Diğer tenisçilerden daha önce İstanbul’a gelen Sharapova için kortlar planlanandan daha erken bitirildi.
Sharapova sakatlığı nedeniyle katılması gereken bir turnuvayı pas geçip bir hafta önceden Türkiye’ye gelerek bu kortta antrenman bile yaptı.
Turnuvanın ortasında şampiyonadan çekilmesinin nedeni de aynı sakatlık oldu zaten.
Biraz form düşüklüğü biraz da sakatlık derken Sharapova’yı kortlarda değil de alışveriş merkezlerimizde görür olduk.
Sokak köpeklerimizle ilgili şikayetlerine gelince...
Sharapova’nın söylediği varsayılan bu sözler umarım bazı belediyeler için ölüm emri bahanesi olmaz.
Biz kısırlaştırma ve sahiplendirmeyle sokak hayvanları sorunumuzu çözene kadar onlarla yaşamak zorundayız ve yaşayacağız.
Türkler’in yaşam hakkına saygısı budur ve böyle olmaya devam edecektir.
Beğenmeyen, hor gören, tiksinen Sharapova da olsa gelmez, olur biter.
F16’ya binen şanslı kim?
Adını Konya’da her yıl yapılan uluslararası bir tatbikattan alan ve Türk Hava Kuvvetleri’nin 100. yılı için çekilen “Anadolu Kartalları”, 29 Ekim haftasında özellikle çocuk ve gençlerin ilgiyle takip ettiği bir film oldu.
Bu anlamda ülkemize yeni pilot aday adayları eklediğini söylemek mümkün.
Filmde gerçek pilotlar da rol aldı mı diye merak edenler var.
Evet, Solo Türk pilotumuz Murat Keleş başta olmak üzere pek çok pilot da perdede üniformalarıyla karşımıza çıkıyor.
Oyuncular arasında F16’ya binme şansını yakalayan tek kişi ise Engin Altan Düzyatan.
Bir F16 uçuşu için ne paralar teklif eden zenginler biliyorum.
Ama yetmiyor işte.
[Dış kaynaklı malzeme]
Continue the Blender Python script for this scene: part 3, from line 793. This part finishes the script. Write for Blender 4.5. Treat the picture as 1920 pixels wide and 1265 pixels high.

F16 için ya pilot ya da bazen çocukluk hayalini gerçekleştiren (Engin Altan Düzyatan’ın çocukluk hayali pilot olmakmış) şanslı bir oyuncu olmak gerekiyor.
Van kedileri yaşıyor
Van’daki depremin yaraları sarılmaya çalışılırken, Van Kedisi Evi ile ilgili de üzücü haberler geldi.
Söylenenlere göre deprem sonrasında hasar büyüktü ve kediler açlık, susuzluk nedeniyle perişan haldeydi.
Nasıl yardım edebiliriz demek için kedi evinin müdürü Prof. Fethi Gülyüz’ü aradım hemen.
Gülyüz, söylentilerin asılsız olduğunu, kedi evinde deprem sonrasında hiçbir hasar olmadığını ve çalışan personelin kedilerin bakımını eksiksiz yerine getirdiğini söyledi.
Bayram sonrasına kadar yeterli yiyecekleri de varmış. HAÇİKO olarak her zaman yanlarında olacağımızı söyledim.
Van’da yaralar biraz daha sarıldıktan sonra Van Kedi Evi’yle ortak çalışmalarımız da olacak.